Forget about whether
Apple buying Twitter is a boneheaded move. Here’s what it is: It isn’t a Steve Jobs move. This is the first sign of the post-Jobs Apple.
The argument at Apple since Jobs got sick has been that the bench is deep, that it’s not a one-man show, that his acolytes and lackeys would know what to do when the time came.
Jobs' odd and singular point of view has been always to focus on the machine. It’s been the Apple formula almost without deviation: Build a beautiful machine with beautiful software to go with it—each dependent on the other.
In a world where hardware was commoditized, this was highly counter-intuitive. There may not be anyone else in the whole technology business who believes so much in this idea. In a software-driven world, there may not be anyone who believes in this idea at all. Indeed, it was the stubbornness and limited vision of this idea that allowed Microsoft for so long to dominate the PC world—and that, for both better and worse, made Apple what it is.

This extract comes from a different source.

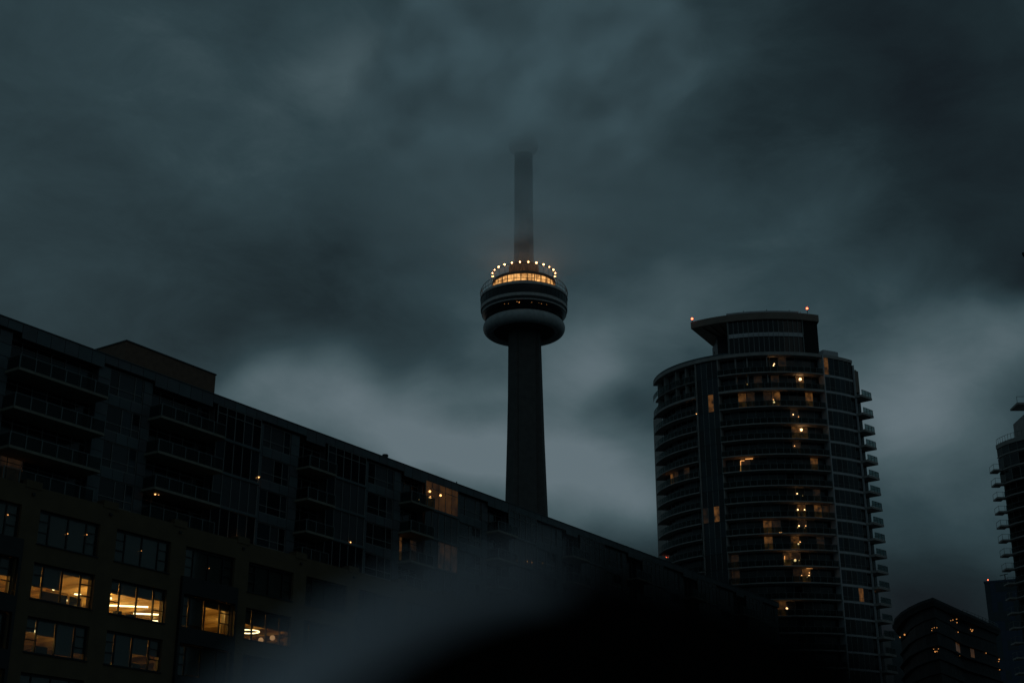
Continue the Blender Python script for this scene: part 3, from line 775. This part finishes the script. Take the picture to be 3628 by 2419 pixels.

Probably even the people at Apple who have worked with Jobs for many years, and who have, variously, been oppressed by him, don’t believe in the idea of the machine either. And who can blame them? Everyday the world becomes less and less tethered to any sort of machine—except if you have an Apple-made machine.
(AP Photo)
For the better part of a decade, Microsoft, which pioneered machine-agnostic software, had been running after the next iteration of machinelessness, mostly ineptly trying to find its Internet place, and now vainly trying to somehow compete in the Google-style clouds.
You’d be hard-pressed not to try to compete with Google if you were a technology executive—except if you were Steve Jobs. Jobs, when last seen, still seemed uniquely and crankily to pursue the idea that if you had a sexy box you were a sexy person with enough market share to make it work for you.
But now Twitter. Apple is seriously considering buying Twitter because it has exactly what unique relationship to the Macintosh or iPod or iPhone? Well, precisely none at all. Instead, what this is is a non-Google company’s effort to
compete with Google, or deprive Google of
the chance to buy Twitter, or, even more grandly and desperately, somehow try to join the social networking world. None of which has anything directly to do with the great Apple machine.
But Apple, post-Jobs, likely becomes an ordinary technology company in a big dither about catching up to somebody else, trying to buy whatever somebody else might be trying to buy.